January 13, 2016 | Read Time: 3 minutes

Complex humanitarian crises like the Ebola outbreak or the Syrian refugee crisis tend to get less media attention and financial support than natural disasters like earthquakes, according to the Center for Disaster Philanthropy. That poses a challenge to nonprofits that raise awareness and money for emergencies that unfold slowly and have many layers.

The complicated geopolitical situation in Ukraine made it difficult for the American Jewish Joint Distribution Committee (JDC) to raise money to help more than 70,000 Jewish Ukrainians affected by recent unrest and economic trouble in the region.

“If you try to go under the surface to understand it, the complexity can be overwhelming,” says Eliot Goldstein, chief fundraiser for JDC.

So the nonprofit took a creative approach. It drew on its 20 years of experience in the region to educate donors, used matching gifts, contacted lapsed donors, and created a new fundraising program. The result: $10 million for its constituents in Ukraine. Here’s how.

Educating Donors

JDC has worked in Ukraine for two decades and maintains a presence in more than 1,000 locations in the country — facts the nonprofit emphasized during its fundraising efforts. Mr. Goldstein says that donors seemed to appreciate the nonprofit’s depth of knowledge and the fact that it wasn’t just “parachuting in” to an unfamiliar situation.


To raise awareness about the crisis, the nonprofit produced videos to show at board and donor meetings and to share via social media. It created an online “Ukraine Emergency Dashboard,” updated frequently with information from the field, that has a donation button. And it enlisted staff members and displaced Ukrainians to explain the situation at U.S. synagogues, foundation meetings, and other venues.

Mr. Goldstein believes that some donors were moved to help by realizing that their own displaced ancestors might have benefited from aid during World War II.

“The painful humanitarian situation, that’s what spoke to people,” Mr. Goldstein says. “[L]osing your home and your possessions… I think you can imagine yourself in that.”

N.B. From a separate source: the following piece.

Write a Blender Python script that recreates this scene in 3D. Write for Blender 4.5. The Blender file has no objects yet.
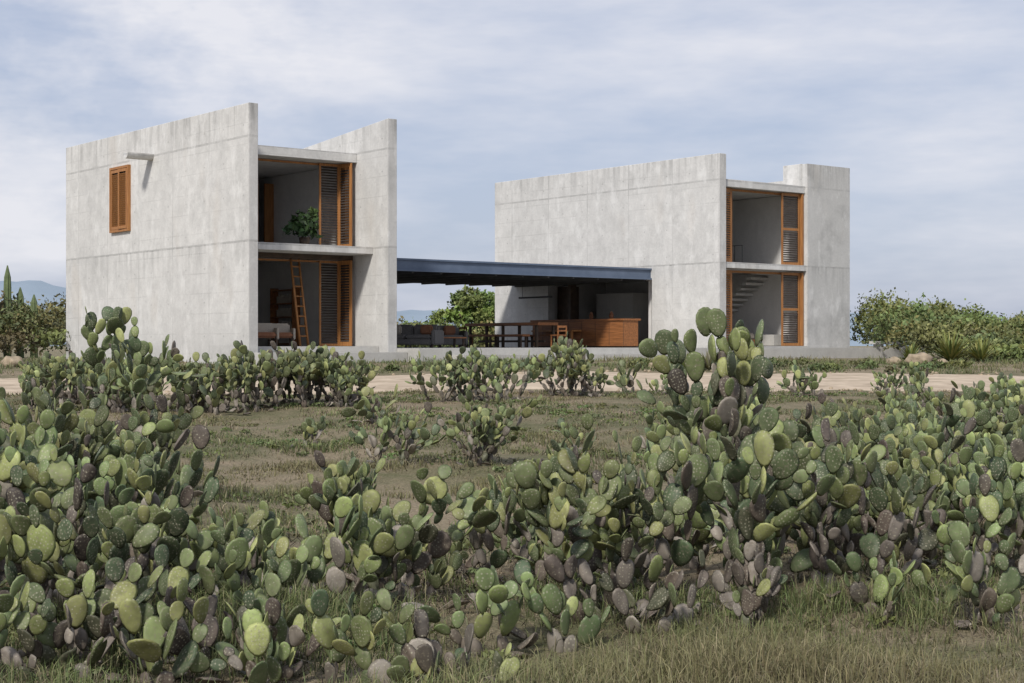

Encouraging Matching Gifts

When one of the JDC’s major donors expressed a desire to help Ukrainians, the nonprofit suggested creating two matching-gift campaigns: If the JDC succeeded in raising two sets of $2 million from other individuals, the donor would make two donations of $1 million. To encourage donors to stretch their gifts, the matching campaign contribution minimum was set at $10,000. Both campaigns were successful.

Contacting Lapsed Donors

The nonprofit compiled a list of people who had previously donated to its projects in Ukraine and the former Soviet Union, as well as those who had taken trips through the nonprofit to those regions, and sent special solicitations to them reminding them of their experiences. Many people responded and made special one-time gifts, and some also made renewal grants later in the year.

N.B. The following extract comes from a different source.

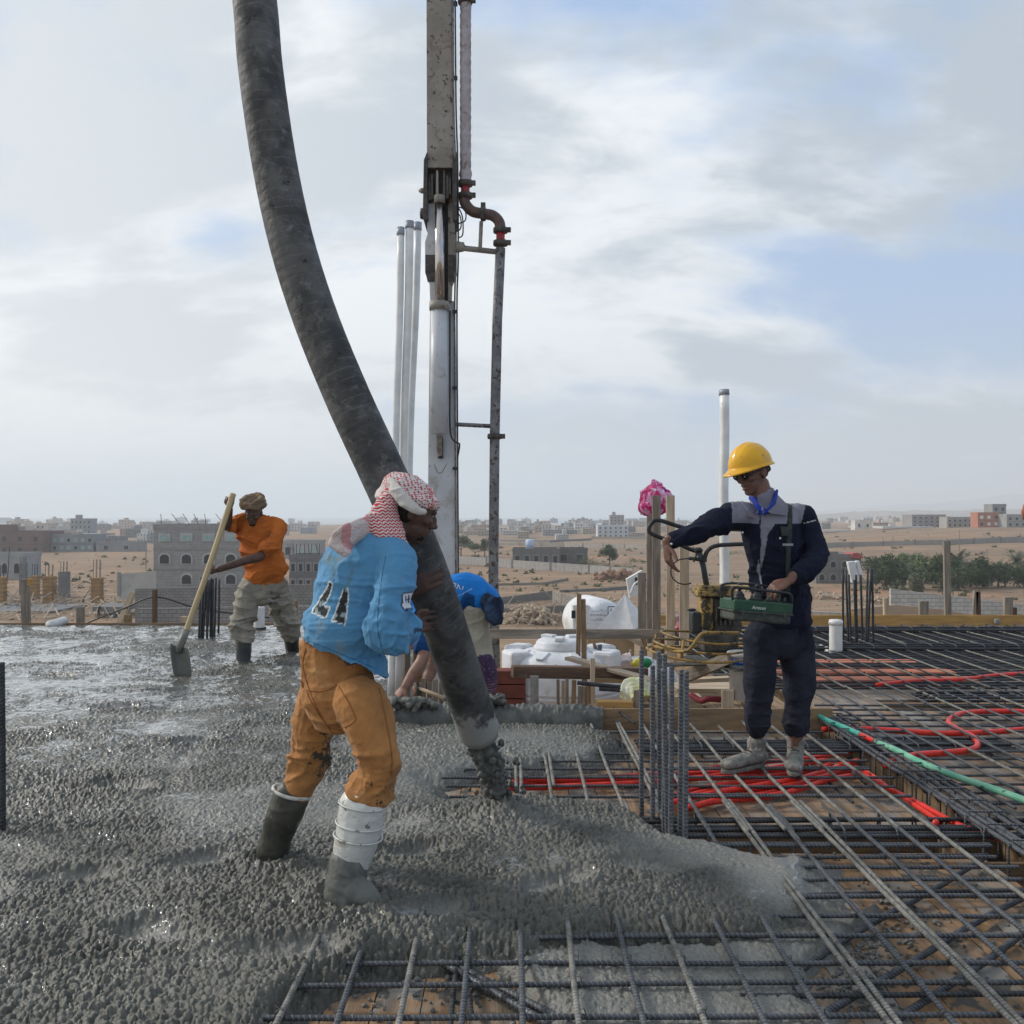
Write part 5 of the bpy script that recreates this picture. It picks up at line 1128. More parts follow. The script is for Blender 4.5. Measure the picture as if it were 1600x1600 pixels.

“The personalized outreach helped a lot,” Mr. Goldstein says. “People wanted to connect, but they wouldn’t have necessarily been proactive.”

Starting a New, Personalized Campaign

Realizing that donors like to feel personally connected to the people their dollars support, a board member had the idea to create an “Emergency Relief Box” campaign. Donors who sent $4,000 would have a box of emergency supplies sent to a family in the Ukraine conflict zone in their names or in the names of other people they wanted to honor. Donors later would receive a personalized photo of a box being delivered. The nonprofit approved the plan, and the board member sent an appeal to hundreds of people in his personal network.

The campaign raised nearly $700,000 from new donors in nearly 10 countries. Some people donated money in multiples of $4,000 in order to send multiple boxes.

Key Learnings

This experience taught the JDC “how to convert a crisis into an opportunity” by drawing on its long history of work and also testing new ideas, Mr. Goldstein says. He believes the thoroughness of JDC’s campaign instilled confidence in donors.

“I think with other disasters, people wonder what their impact is,” he says. “Here we could show direct impact.”